§ Data provided:

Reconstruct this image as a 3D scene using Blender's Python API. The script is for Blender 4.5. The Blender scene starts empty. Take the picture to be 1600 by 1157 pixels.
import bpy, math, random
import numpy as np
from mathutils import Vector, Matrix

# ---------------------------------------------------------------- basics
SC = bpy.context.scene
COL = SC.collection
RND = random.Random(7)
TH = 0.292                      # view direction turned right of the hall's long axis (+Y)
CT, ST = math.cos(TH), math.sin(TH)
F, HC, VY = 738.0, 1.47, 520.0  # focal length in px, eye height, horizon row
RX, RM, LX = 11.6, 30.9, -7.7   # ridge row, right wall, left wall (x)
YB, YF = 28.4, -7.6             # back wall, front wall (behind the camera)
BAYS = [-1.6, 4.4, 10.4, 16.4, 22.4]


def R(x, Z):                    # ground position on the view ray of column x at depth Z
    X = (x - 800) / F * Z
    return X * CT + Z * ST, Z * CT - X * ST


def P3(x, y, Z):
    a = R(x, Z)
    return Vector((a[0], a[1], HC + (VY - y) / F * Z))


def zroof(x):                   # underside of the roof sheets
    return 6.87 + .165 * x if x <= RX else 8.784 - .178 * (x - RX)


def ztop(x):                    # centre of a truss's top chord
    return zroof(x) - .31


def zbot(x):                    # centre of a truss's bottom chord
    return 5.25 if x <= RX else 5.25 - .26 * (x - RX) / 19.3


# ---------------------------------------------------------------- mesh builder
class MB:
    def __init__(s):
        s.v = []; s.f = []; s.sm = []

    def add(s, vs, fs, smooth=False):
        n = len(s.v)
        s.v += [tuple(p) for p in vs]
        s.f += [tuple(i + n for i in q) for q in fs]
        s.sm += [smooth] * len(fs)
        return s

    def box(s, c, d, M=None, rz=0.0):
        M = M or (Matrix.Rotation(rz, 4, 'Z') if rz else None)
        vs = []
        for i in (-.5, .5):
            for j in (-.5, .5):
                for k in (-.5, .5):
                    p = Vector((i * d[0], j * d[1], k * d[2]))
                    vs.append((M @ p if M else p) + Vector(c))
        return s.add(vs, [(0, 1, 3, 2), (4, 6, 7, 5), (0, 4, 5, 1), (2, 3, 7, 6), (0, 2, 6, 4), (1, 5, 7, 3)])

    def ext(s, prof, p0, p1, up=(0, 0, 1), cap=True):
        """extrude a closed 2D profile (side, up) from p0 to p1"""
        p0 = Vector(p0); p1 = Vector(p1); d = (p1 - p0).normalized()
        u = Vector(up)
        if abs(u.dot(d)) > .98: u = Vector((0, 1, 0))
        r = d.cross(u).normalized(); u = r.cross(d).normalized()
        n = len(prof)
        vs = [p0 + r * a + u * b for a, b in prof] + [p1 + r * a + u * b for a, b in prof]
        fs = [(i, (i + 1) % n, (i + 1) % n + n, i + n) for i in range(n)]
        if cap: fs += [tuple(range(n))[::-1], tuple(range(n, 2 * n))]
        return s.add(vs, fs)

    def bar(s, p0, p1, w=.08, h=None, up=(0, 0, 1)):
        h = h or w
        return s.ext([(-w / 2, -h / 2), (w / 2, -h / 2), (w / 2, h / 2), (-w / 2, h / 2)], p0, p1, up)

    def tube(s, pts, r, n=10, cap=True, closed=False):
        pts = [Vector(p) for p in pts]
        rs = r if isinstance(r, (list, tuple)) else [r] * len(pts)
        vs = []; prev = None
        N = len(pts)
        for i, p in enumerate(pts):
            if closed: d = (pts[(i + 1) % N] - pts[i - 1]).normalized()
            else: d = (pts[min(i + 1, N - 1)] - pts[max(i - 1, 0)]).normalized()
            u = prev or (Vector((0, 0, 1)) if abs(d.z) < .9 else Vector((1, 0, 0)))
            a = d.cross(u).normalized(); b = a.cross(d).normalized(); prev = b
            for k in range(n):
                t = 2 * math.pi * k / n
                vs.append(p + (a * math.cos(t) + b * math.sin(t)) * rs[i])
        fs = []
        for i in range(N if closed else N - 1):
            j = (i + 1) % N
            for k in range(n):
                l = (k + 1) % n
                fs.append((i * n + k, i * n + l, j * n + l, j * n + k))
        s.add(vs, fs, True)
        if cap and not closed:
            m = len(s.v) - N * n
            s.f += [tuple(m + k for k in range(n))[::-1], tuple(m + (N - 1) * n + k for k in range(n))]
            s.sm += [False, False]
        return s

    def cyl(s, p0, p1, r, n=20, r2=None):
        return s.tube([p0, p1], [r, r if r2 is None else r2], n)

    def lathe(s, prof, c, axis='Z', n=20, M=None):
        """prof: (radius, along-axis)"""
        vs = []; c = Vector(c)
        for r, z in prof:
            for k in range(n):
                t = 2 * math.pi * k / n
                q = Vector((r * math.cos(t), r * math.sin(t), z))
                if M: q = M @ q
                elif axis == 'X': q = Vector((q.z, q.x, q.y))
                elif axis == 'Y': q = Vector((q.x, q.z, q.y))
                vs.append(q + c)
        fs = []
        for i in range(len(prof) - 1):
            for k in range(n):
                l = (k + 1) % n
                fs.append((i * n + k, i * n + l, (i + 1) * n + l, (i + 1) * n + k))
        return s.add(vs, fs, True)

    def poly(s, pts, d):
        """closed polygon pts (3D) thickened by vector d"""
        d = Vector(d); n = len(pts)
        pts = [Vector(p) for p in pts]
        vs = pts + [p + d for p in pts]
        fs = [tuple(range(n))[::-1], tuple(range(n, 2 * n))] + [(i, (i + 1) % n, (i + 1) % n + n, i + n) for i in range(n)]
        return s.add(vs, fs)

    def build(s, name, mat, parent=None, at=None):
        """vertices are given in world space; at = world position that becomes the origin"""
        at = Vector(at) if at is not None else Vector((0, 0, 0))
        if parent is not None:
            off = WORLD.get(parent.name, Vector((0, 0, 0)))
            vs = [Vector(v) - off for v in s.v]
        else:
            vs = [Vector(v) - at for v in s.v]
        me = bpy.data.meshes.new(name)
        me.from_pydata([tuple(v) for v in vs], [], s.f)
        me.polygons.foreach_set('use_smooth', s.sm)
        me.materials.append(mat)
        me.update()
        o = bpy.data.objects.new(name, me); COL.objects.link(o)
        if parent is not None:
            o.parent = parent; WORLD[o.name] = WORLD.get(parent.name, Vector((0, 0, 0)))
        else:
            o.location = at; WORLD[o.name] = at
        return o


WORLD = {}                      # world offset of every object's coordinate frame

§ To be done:
Looking at the material above, please copy exactly every line from its first line through the line containing "BAYS = [-1.6, 4.4, 10.4, 16.4, 22.4]", with both ends included and nothing else.

§ Correct output:
Reconstruct this image as a 3D scene using Blender's Python API. The script is for Blender 4.5. The Blender scene starts empty. Take the picture to be 1600 by 1157 pixels.
import bpy, math, random
import numpy as np
from mathutils import Vector, Matrix

# ---------------------------------------------------------------- basics
SC = bpy.context.scene
COL = SC.collection
RND = random.Random(7)
TH = 0.292                      # view direction turned right of the hall's long axis (+Y)
CT, ST = math.cos(TH), math.sin(TH)
F, HC, VY = 738.0, 1.47, 520.0  # focal length in px, eye height, horizon row
RX, RM, LX = 11.6, 30.9, -7.7   # ridge row, right wall, left wall (x)
YB, YF = 28.4, -7.6             # back wall, front wall (behind the camera)
BAYS = [-1.6, 4.4, 10.4, 16.4, 22.4]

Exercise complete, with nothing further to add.